Странная новость: оказывается, ему два года назад присудили государственную премию Австрии за достижения в области европейской литературы, но австрийское правительство держало этот факт в секрете. Теперь в австрийских СМИ поднялся невероятный шум. Министр культуры Австрии Рудольф Шольтен признал, что поступил наивно, и сказал, что хотел бы побеседовать с господином Рушди по телефону. Когда господин Рушди позвонил ему, министр говорил с ним дружелюбным и извиняющимся тоном: была допущена ошибка, в ближайшее время она будет исправлена. О «засекреченной» австрийской премии широко сообщала пресса по всей Европе. Но ни одна английская газета не сочла это достойным упоминания.
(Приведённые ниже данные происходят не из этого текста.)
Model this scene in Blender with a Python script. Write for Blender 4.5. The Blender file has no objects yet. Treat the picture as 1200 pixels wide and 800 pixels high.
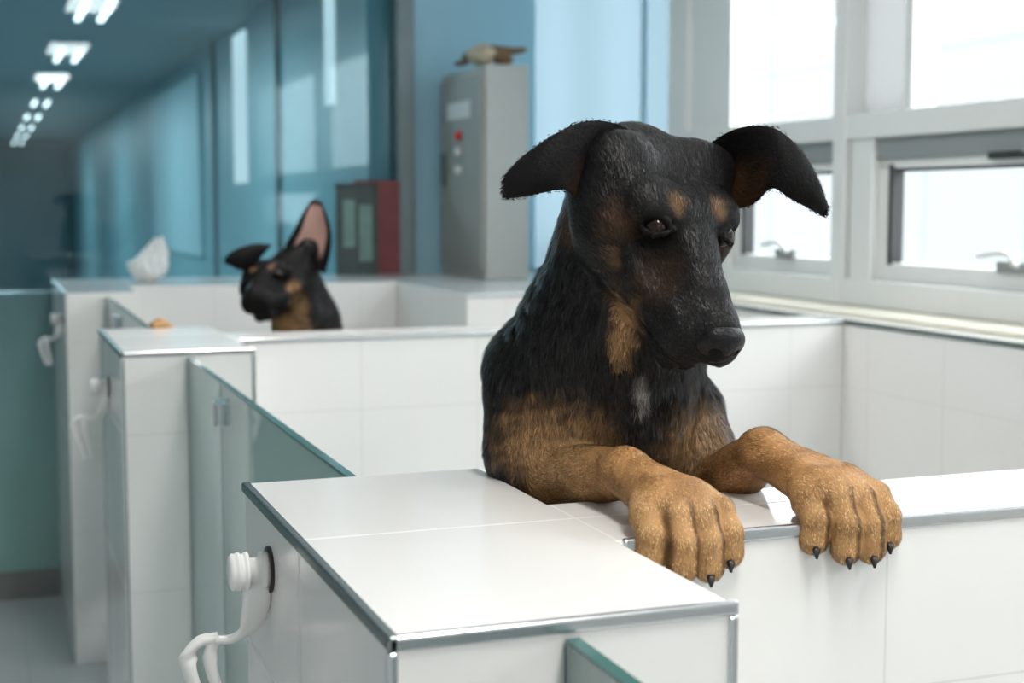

А старая добрая «Индепендент» напечатала статью, сопоставляющую отважное решение Таслимы Насрин жить «открыто» (не выходя при этом из усиленно охраняемой квартиры весь день, отваживаясь покидать ее только под покровом темноты, чтобы сразу сесть в машину с тонированными стеклами) с трусливым желанием автора «Шайтанских аятов» по-прежнему «прятаться» (борясь при этом за свою свободу от полицейских ограничений и посещая общественные места среди бела дня, за что его критиковали).

А в теневом мире убийц-фантомов министр иностранных дел Ирана Али Акбар Велаяти заявил, что фетва не может быть аннулирована. Велаяти, между прочим, сказал это в Вене, и почти сразу же полиция сообщила главному объекту фетвы, что его план посетить этот город, чтобы получить государственную премию, «слишком рискован». О нем знают уже слишком многие и слишком много. Дик Вуд передал ему официальное мнение Форин-офиса: поехать было бы неразумно. Но окончательное решение оставили за ним, хоть и «знали», что «строятся какие-то подпольные планы». Он сказал, что не даст себя запугать и не собирается бегать от теней, и Дик в личном разговоре признался, что согласен с ним. «Чтобы подготовить теракт, нужно время, а у них его слишком мало».